An item is reduced by 10% and then by another 5%. The final selling price is £108. Work out the original price before any discounts. Give your answer to two decimal places.
Combine multipliers, not percentages. For two decreases of 10% and 5%, use 0.9 × 0.95 = 0.855, then divide £108 by 0.855.
In GCSE Higher Tier problems, you are often asked to reverse more than one percentage change. For example, an item is reduced by 10% and then by another 5%. The final sale price is known, but the task is to find the original price before either discount occurred. This requires working backwards through compound multipliers.
Each reduction has its own multiplier:
When two reductions happen successively, multiply the two factors to find the combined multiplier:
\[ 0.90 \times 0.95 = 0.855. \]
This means the final price is 85.5% of the original value.
If the original price is \(x\), then:
\[ 0.855x = 108. \]
To reverse the change, divide by the combined multiplier:
\[ x = \dfrac{108}{0.855} = 126.32. \]
The original price was approximately \(\pounds126\).
Every decrease is a multiplication. To reverse multiplication, we divide. If an 8% growth used \(1.08\), you would divide by \(1.08\) to find the starting amount. The same logic applies for decreases — divide by the total multiplier.
Shops often apply consecutive reductions during clearance sales. A 10% discount followed by 5% is not a 15% total discount — it’s slightly less (14.5%) because the second reduction applies to an already reduced price. Understanding this distinction prevents errors in both exams and everyday reasoning.
Once you find \(x\), apply both reductions forward to ensure the final value matches £108. \(126.32 \times 0.9 \times 0.95 = 108.00.\) This confirms accuracy.
In algebraic form, if a price changes by \(a\%\) then \(b\%\), the overall multiplier is:
\[ M = (1 - \tfrac{a}{100})(1 - \tfrac{b}{100}). \]
To reverse the change, divide the final value by \(M\). For compound increases, replace the minus signs with plus.
Q1: Can two 10% discounts be treated as one 20% discount?
No. Two successive 10% discounts multiply to \(0.9^2 = 0.81\), an overall 19% decrease.
Q2: How do I handle percentage increases and decreases together?
Multiply both factors. For example, +10% then −10% → \(1.1 \times 0.9 = 0.99\), a 1% overall decrease.
Q3: Why are reverse questions harder?
Because they require algebraic rearrangement and understanding of the inverse operation — you are undoing multiple multiplications in one step.
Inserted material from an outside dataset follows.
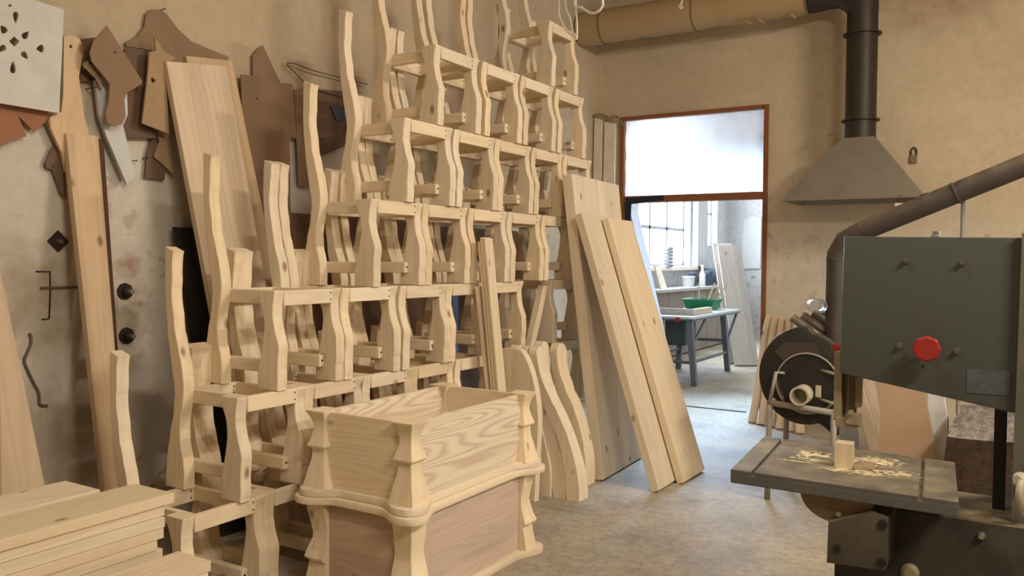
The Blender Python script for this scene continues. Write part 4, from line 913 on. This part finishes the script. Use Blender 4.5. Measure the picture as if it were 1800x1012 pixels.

Multi-step reverse-percentage questions demand strong control of multipliers. Combine all multipliers, form \( \text{final} = Mx, \) and divide by \(M\) to find the starting value. Avoid adding percentages, and check by re-applying the changes. Mastery of this concept prepares you for exam topics like compound interest, VAT reversal, and real-life modelling of discounts or inflation.